Legacy Tribal Wars: Kor by Peyton

Creatures (25)
Stoneforge Mystic
Armament Master
Kor Duelist
Kor Firewalker
Kor Skyfisher
Kor Outfitter
Puresteel Paladin

Artifacts (9)
Sword of Feast and Famine
Sword of Fire and Ice
Sword of Light and Shadow
AEther Vial

Spells (5)
Swords to Plowshares
Steelshaper’s Gift
Lands (21)
Flagstones of Trokair
Cavern of Souls
Ancient Den

Oh, it pains me so that Umezawa’s Jitte is banned! I really wish that I could include it, but it is typically very powerful against creature-based strategies, and Tribal Wars is all about creature combat so the card is a little bit broken. Anyways, I have included a sword of each color to potentially deal with any mono- or multi-colored deck whose creatures I either need to block or attack past to get in damage. The deck amazingly curves out at a mere two mana, which makes AEther Vial efficient and easy to use, and provides a nice little trick with Kor Outfitter and Kor Skyfisher, who either provide a free, instant equip of any equipment, or save a permanent from destruction of some kind. Most of the Kor and pretty good at holding equipment. Armament master makes all of the other seemingly weaker Kor do something useful. Kor Duelist is the only 1-drop creature, but he is brutally efficient at wielding Swords and Batterskull for maximum effect. Puresteel Paladin is the only non-Kor creature, and for good reason: free equip is an abundantly powerful ability, and the addition of Ancient Den makes getting Metalcraft all that much easier. This is likely the most competitive of the three tribal decks that I have laid out here. This is likely because it is basically Stoneblade, just with a bunch of Kor and no Jitte.

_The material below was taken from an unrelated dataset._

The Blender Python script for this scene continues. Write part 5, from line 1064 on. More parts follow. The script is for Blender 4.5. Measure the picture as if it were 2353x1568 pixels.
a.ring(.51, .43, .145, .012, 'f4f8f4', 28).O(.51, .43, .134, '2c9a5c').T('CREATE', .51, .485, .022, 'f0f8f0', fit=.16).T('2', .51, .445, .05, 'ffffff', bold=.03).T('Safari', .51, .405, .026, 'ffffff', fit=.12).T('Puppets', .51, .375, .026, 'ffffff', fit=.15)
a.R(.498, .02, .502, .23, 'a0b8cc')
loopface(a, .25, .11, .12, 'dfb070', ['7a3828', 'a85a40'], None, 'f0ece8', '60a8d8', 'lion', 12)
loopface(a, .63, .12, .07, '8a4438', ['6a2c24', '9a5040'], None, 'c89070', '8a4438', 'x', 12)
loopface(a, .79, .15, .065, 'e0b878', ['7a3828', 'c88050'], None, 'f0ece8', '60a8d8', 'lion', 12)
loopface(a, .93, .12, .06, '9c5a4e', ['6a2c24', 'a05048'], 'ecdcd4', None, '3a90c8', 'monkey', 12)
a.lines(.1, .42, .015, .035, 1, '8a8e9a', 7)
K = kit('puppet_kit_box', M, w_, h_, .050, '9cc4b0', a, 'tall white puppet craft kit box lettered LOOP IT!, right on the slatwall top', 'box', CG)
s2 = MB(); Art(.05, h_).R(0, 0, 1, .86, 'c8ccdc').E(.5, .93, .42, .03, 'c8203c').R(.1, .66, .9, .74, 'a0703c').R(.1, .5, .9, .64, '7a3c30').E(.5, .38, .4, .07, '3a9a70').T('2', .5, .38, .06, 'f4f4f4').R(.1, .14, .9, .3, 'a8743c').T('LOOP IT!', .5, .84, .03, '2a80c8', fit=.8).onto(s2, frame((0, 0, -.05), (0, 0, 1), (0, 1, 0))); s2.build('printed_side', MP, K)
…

Those are three of my favorite Tribal Wars decks. What are yours? Leave a comment below with your favorite tribe, or one you might want to use in this epic sub-format. Some of my other favorites are:

Eldrazi, Beast, Myr, Elemental, Cleric, Minotaur, Chimera (woah! – see Brass-Talon Chimera and friends) Ally…. The possibilities are almost endless!